Alex Prager (b. 1979, Los Angeles, California) is an American artist, director and screenwriter based in Los Angeles. Prager is known for her uncanny images and films that blur the line between artifice and reality to explore the human condition. Prager has spent over two decades honing her signature style, which draws on traditional movie making techniques from golden-era period styles (like film noir and Technicolor), classical mythology, and the allegorical works of Dutch Renaissance painters Hieronymus Bosch and Pieter Brugel. Over time, large-scale productions have become synonymous with her work.

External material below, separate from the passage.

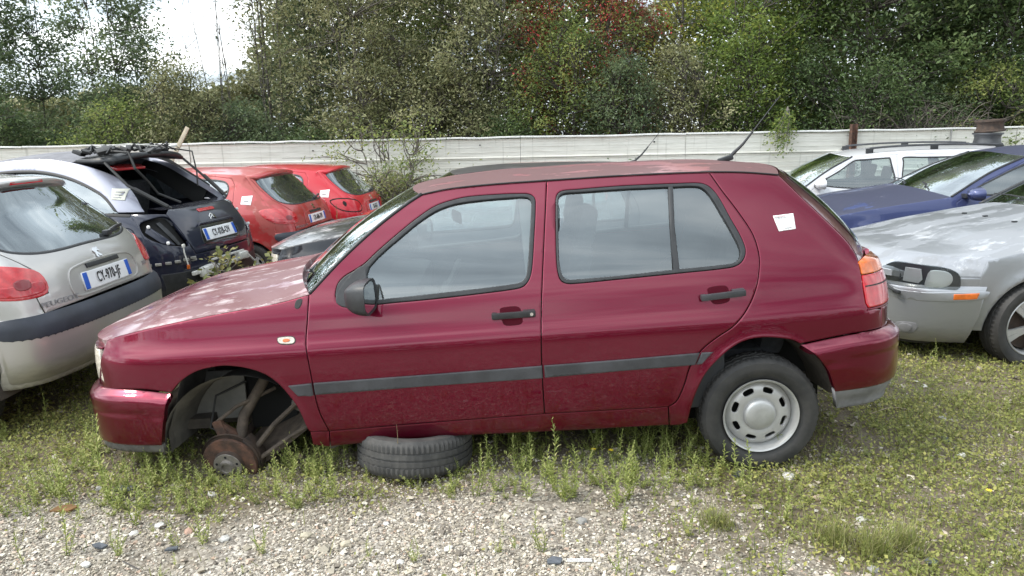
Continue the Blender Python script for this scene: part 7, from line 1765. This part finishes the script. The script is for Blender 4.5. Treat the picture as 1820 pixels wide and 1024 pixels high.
h0_, h1_ = tp(FW, [(1573, 503), (1598, 515)], g0); a0 = FW(h0_[None])[0]; a1 = FW(h1_[None])[0]; MB().tube([a0 + [-.02, -.02, .01], (a0 + a1) / 2 + [-.06, -.03, .015], a1 + [-.05, -.05, 0]], [.016, .012, .010], 8).box(a1 + [-.05, -.05, 0], (.03, .06, .025), bev=.008).obj("headlamp_wiper", M['blackpl'], rt2)
for px_, py_ in ((1714, 379), (1751, 384), (1803, 394)):
    d = cr * (px_ - 910) / FPX - cu * (py_ - 512) / FPX + cf
    tt = (.90 - CAM_H) / d[2]; p = CPOS + d * tt; pl = np.linalg.inv(np.array(I1['M4'])) @ np.r_[p, 1]
    MB().box((pl[0], pl[1], .985), (.035, .02, .012), bev=.004).obj("washer_jet", M['blackpl'], rt2)
I2 = gcar("blue_saloon", "blue saloon with a dark weathered hood, between the silver and the white car", (6.8, 8.65, -.16), -4.5, SPV, M['bluev'], RG, roofmat=M['bluevh'], hoodmat=M['bluevh'], wheels='alloy')
SPE = dict(SPV); SPE.update(
 W=[(0, .72), (.2, .80), (.4, .84), (.6, .85), (.8, .84), (.95, .81), (1.15, .74), (1.40, .65), (1.5, .60)],
 PF=[(-1.3, 1), (-2.3, .99), (-2.8, .96), (-3.1, .89), (-3.3, .77), (-3.40, .58), (-3.45, .3), (-3.47, 0)],
 arch=[(0, .30, .34), (-2.62, .30, .34)], hood=[(-3.24, .72), (-3.0, .80), (-2.6, .88), (-2.08, .955)], pil=[(-2.08, .955), (-1.75, 1.19), (-1.42, 1.375)], gut=[(-1.42, 1.375), (-1.1, 1.42), (-.5, 1.45), (.3, 1.45), (.8, 1.42)],
 Rz=[(.1, .98), (.5, 1.0), (.9, 1.0), (1.02, .98), (1.42, .80), (1.5, .76)],
 doors=[dict(o=[(-1.98, .30), (-2.0, .90), (-1.72, 1.14), (-1.42, 1.33), (-1.36, 1.365), (-.84, 1.405), (-.80, .26), (-1.8, .26)], w=lin([(-1.86, 1.0), (-1.40, 1.325), (-1.34, 1.335), (-.92, 1.36), (-.90, 1.0)], .3), h=(-.98, .86)),
        dict(o=[(-.79, .26), (-.83, 1.405), (.10, 1.41), (.17, 1.2), (.25, .95), (.22, .75), (.02, .66), (-.25, .55), (-.38, .26)], w=lin([(-.74, 1.0), (-.76, 1.36), (.04, 1.365), (.10, 1.2), (.15, 1.0)], .3), h=(.0, .9))],
 fixedwin=[[(.30, 1.0), (.24, 1.2), (.20, 1.35), (.45, 1.36), (.62, 1.34), (.74, 1.1), (.72, 1.02)]], tailgate=[(.55, .70), (.6, .9), (.62, 1.0), (.64, 1.42)], glass=M['glass'])
I3 = gcar("white_estate", "off-white estate car with roof rails, in front of the fence at right", (6.3, 10.9, -.25), -9, SPE, M['whitee'], RG)
MW = np.array(I3['M4'])
g_ = I3['ge']; k0, k1 = int(len(g_) * .12), int(len(g_) * .9)
for sg in (1, -1):
    rl = [(q[0], (q[1] + .05) * sg, q[2] + .075) for q in g_[k0:k1:3]]
    ra_ = MB().tube(rl, .016, 6).obj("roof_rail", M['strip'], I3['root'])
    for q in (rl[0], rl[len(rl) // 2], rl[-1]): MB().box((q[0], q[1], q[2] - .035), (.10, .03, .07), bev=.01).obj("rail_foot", M['blackpl'], ra_)
for I, pt_, mx_, mz_, sy_ in ((I2, M['bluev'], -1.84, 1.0, .99), (I3, M['whitee'], -1.90, 1.02, .93), (I1, M['silverv'], -1.84, 1.0, .99)):
    for sg in ((-1, 1) if I is I3 else (-1,)):
        V = []; F = []; nn = 16
        for i, t in enumerate(np.linspace(0, 1, 8)):
            e = (1 - (1 - t) ** 2.3) ** .5
            for k in range(nn):
                a = 2 * math.pi * k / nn; V.append((mx_ - .06 + .13 * t, sg * sy_ + (.11 * e + .006) * math.cos(a), mz_ + (.068 * e + .005) * math.copysign(abs(math.sin(a)) ** .8, math.sin(a))))
        for i in range(7):
            for k in range(nn): F.append((i * nn + k, i * nn + (k + 1) % nn, (i + 1) * nn + (k + 1) % nn, (i + 1) * nn + k))
        F.append(tuple(range(nn))); ms = mo("door_mirror", V, F, pt_, I['root'])
        mo("mirror_glass", V[7 * nn:], [tuple(range(nn))], M['mirror'], ms, False); MB().box((mx_ + .0, sg * (sy_ - .13), mz_ - .03), (.07, .12, .045), bev=.01).obj("mirror_arm", M['blackpl'], ms)
# stack of two bare rims on the estate's roof
pr_ = at_y(1755, 245, 10.75); loc_ = np.linalg.inv(MW) @ np.r_[pr_, 1]
topz = float(np.interp(loc_[0], I3['gc'][:, 0], I3['gc'][:, 2])) + MW[2, 3]
rimp = [(.12, -.08), (.17, -.085), (.195, -.080), (.200, -.065), (.178, -.055), (.170, -.02), (.165, .02), (.175, .055), (.198, .065), (.195, .085), (.175, .082), (.150, .03), (.12, .02), (.05, .03), (.03, .03)]
for k, (mt, lb, dz, tl) in enumerate(((M['rimdark'] if 'rimdark' in M else M['strip'], "lower, dark grey bare wheel rim stacked on the white estate's roof", .09, .0), (M['rustdark'], "upper, rusty brown bare wheel rim stacked on the white estate's roof", .27, .07))):
    o = MB().lathe(rimp, 40, axis='z').obj("wheel_rim", mt); o.location = (pr_[0] + .02 * k, pr_[1], topz + dz - .005); o.rotation_euler = (0, -tl, 0); setp(o, lb, "wheel rim", "bare rims stacked on the estate's roof")
    MB().lathe([(.03, .02), (.13, .018), (.13, .028), (.03, .032)], 30, axis='z', closed=True).obj("rim_centre", mt, o)
    V = MB()
# ================================================================ tyre lying under the sill
tt_ = thing("flat_tyre", "worn tyre on its rim lying flat under the burgundy car's sill", "tyre", (-.50, 3.455, .092), (math.radians(84), math.radians(2), math.radians(10)))
tyre_obj("tyre", .285, .172, .185, M['tyreold'], tt_, n=144)
steel = MB().lathe([(.155, .06), (.158, -.02), (.163, -.040), (.166, -.062), (.172, -.078), (.180, -.082)], 48).obj("rim", M['silverrim'], tt_)
MB().lathe([(.0, -.03), (.05, -.035), (.09, -.05), (.12, -.045), (.157, -.03)], 40).obj("rim_disc", M['silverrim'], tt_)
for k in range(8):
    a = 2 * math.pi * k / 8; MB().box((.123 * math.cos(a), -.0505, .123 * math.sin(a)), (.028, .012, .05), (0, -a, 0), bev=.005).obj("rim_slot", M['dark'], tt_)
# ================================================================ plants among the cars
def shrub(name, label, cat_, loc, h, w, seed, nc, per, leaf, mat, **k):
    return mk_tree(name, label, cat_, loc, None, h, w, seed, nc, per, leaf, mat, **k)
p = at_y(690, 330, 12.3); shrub("climbing_shrub", "loose leafy shrub climbing the fence right of the red hatchbacks", "shrub", (p[0], 12.45, -.3), 2.15, 2.3, 701, 95, 34, .062, 'bramble', shape='oval', stems=7, sig=.14, low=.1, stemr=.012)
p = at_y(655, 350, 12.3); shrub("shrub", "dense low bush at the fence foot behind the bright red hatchback", "shrub", (p[0] + .35, 12.5, -.3), 1.15, 1.9, 711, 80, 80, .055, 'willow', shape='bush', stems=6, sig=.12, low=.15, stemr=.012)
p = at_y(598, 385, 9.0); o = bpy.data.objects.new("reddish_weed", WR); COL.objects.link(o); o.location = (p[0], 9.0, -.19); o.scale = (1.6, 1.6, 3.1); setp(o, "tall reddish dying weed between the two red hatchbacks", "weed")
for i_, (px_, py_, Y_, h, lb) in enumerate(((395, 470, 6.0, .72, "leafy sprig in front of the navy car's number plate"), (378, 480, 5.8, .55, "lower sprig left of the one before the navy car's plate"), (470, 465, 6.2, .62, "sprig right of the navy car's stripped bumper"), (505, 460, 6.4, .52, "sprig before the faded red hatchback's bumper"))):
    p = at_y(px_, py_, Y_); shrub("sprig", lb, "plant", (p[0], Y_, -.08), h, .36, 730 + i_ * 3, 18, 14, .055, 'sprig', shape='oval', stems=3, sig=.06, low=.35, stemr=.012, aspect=.7)
p = at_y(1385, 240, 13.0); tvs = []; rr_ = []
r = np.random.default_rng(91)
P0 = at_y(1400, 190, 13.9); cur = []; Pl = []
for k in range(9):
    e = at_y(1385 + r.normal(0, 14), 252 + r.normal(0, 9), 12.9); m_ = (P0 + e) / 2 + [0, -.3, .12]; t_ = np.linspace(0, 1, 8)[:, None]; C_ = P0 * (1 - t_) ** 2 + 2 * m_ * t_ * (1 - t_) + e * t_ ** 2; cur.append(C_); rr_.append(np.linspace(.012, .003, 8)); Pl.append(C_[3:])
V, F = tubes_np(cur, rr_); tw = thing("overhanging_branch", "leafy branch hanging over the fence behind the burgundy car's tail", "branch", tuple(P0)); V = V - P0
npmesh("twigs", V, F, M['bark'], tw, smooth=True); Pl = np.vstack(Pl) - P0; Pl = np.repeat(Pl, 16, 0) + r.normal(0, .07, (len(Pl) * 16, 3)); V, F = leafquads(Pl, r.uniform(.04, .07, len(Pl)), 92, up=.2, aspect=.45); npmesh("leaves", V, F, LM['green'], tw, attr=np.repeat(r.random(len(Pl)), 4))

Working simultaneously across film, photography, and sculpture, Prager constructs highly emotional moments that feel like a fabricated memory or dream. Her distinctive use of archetypes, everyday objects, humor, and allegory—along with her signature technicolor facades—allow her to explore dark and complex topics. Existential concerns are central to her practice, including collective and individual identities and the impact of technology on society. Like the psychological works of artists including Alfred Hitchcock, Edward Hopper, Pipilotti Rist, August Sanders, and Bill Viola, Prager’s work invites the viewer to contemplate the human experience by revealing that the extraordinary lurks within the ordinary.
Prager’s expansive oeuvre includes 10 short films, which feature classically-influenced and often original scores. “Despair” was included in the “New Photography 2010” exhibition at the Museum of Modern Art and marks a career breakthrough for the artist. The Curator of Photography at MoMA, Roxana Marcoci, has described her work as "intentionally loaded," saying "it reminds me of silent movies—there is something pregnant, about to happen, a mix of desire and angst." In 2013, Prager debuted “Face in the Crowd” in her first solo museum exhibition in the United States at Washington D.C.'s Corcoran Gallery of Art. The following year, the film was selected for the New Directors/New Films festival at MoMA and Lincoln Center, New York, NY. In 2019, Prager exhibited her most autobiographical body of work to date, which consists of both photographs and the film “Play the Wind.” Her most recent short film, “Run,” premiered at the Santa Barbara Film Festival and was nominated for the 2023 SXSW Grand Jury Award. In 2023, Prager was named one of the 25 New Faces of Independent Film by Filmmaker Magazine. Prager is currently developing “DreamQuil,” her debut feature film—a cautionary tale about identity, automation, and what makes us human.
Prager’s work has been featured in countless museum exhibitions globally, including the Museum of Modern Art, New York; Corcoran Gallery of Art, Washington, D.C.; The National Gallery of Victoria, Melbourne, Australia; The Photographers’ Gallery, London, United Kingdom; Fotografiska, Stockholm, Sweden; and the Los Angeles County Museum of Art, CA, among many others. Prager’s work is held in the collections of the Whitney Museum of American Art, New York; the Los Angeles County Museum of Art, Los Angeles; the Museum of Modern Art, New York, and many other international public and private collections.
She has received numerous awards for her work, including the FOAM Paul Huf Award (2012), an Emmy award (2012) for her short film series “Touch of Evil,” (commissioned by The New York Times Magazine), the Vevey International Photography Award (2009) and the London Photographic Award (2006). Prager’s most recent public commission features a large-scale installation of her photographs on the exterior of the Hyundai Card Music Library in Seoul, South Korea (2020-2025).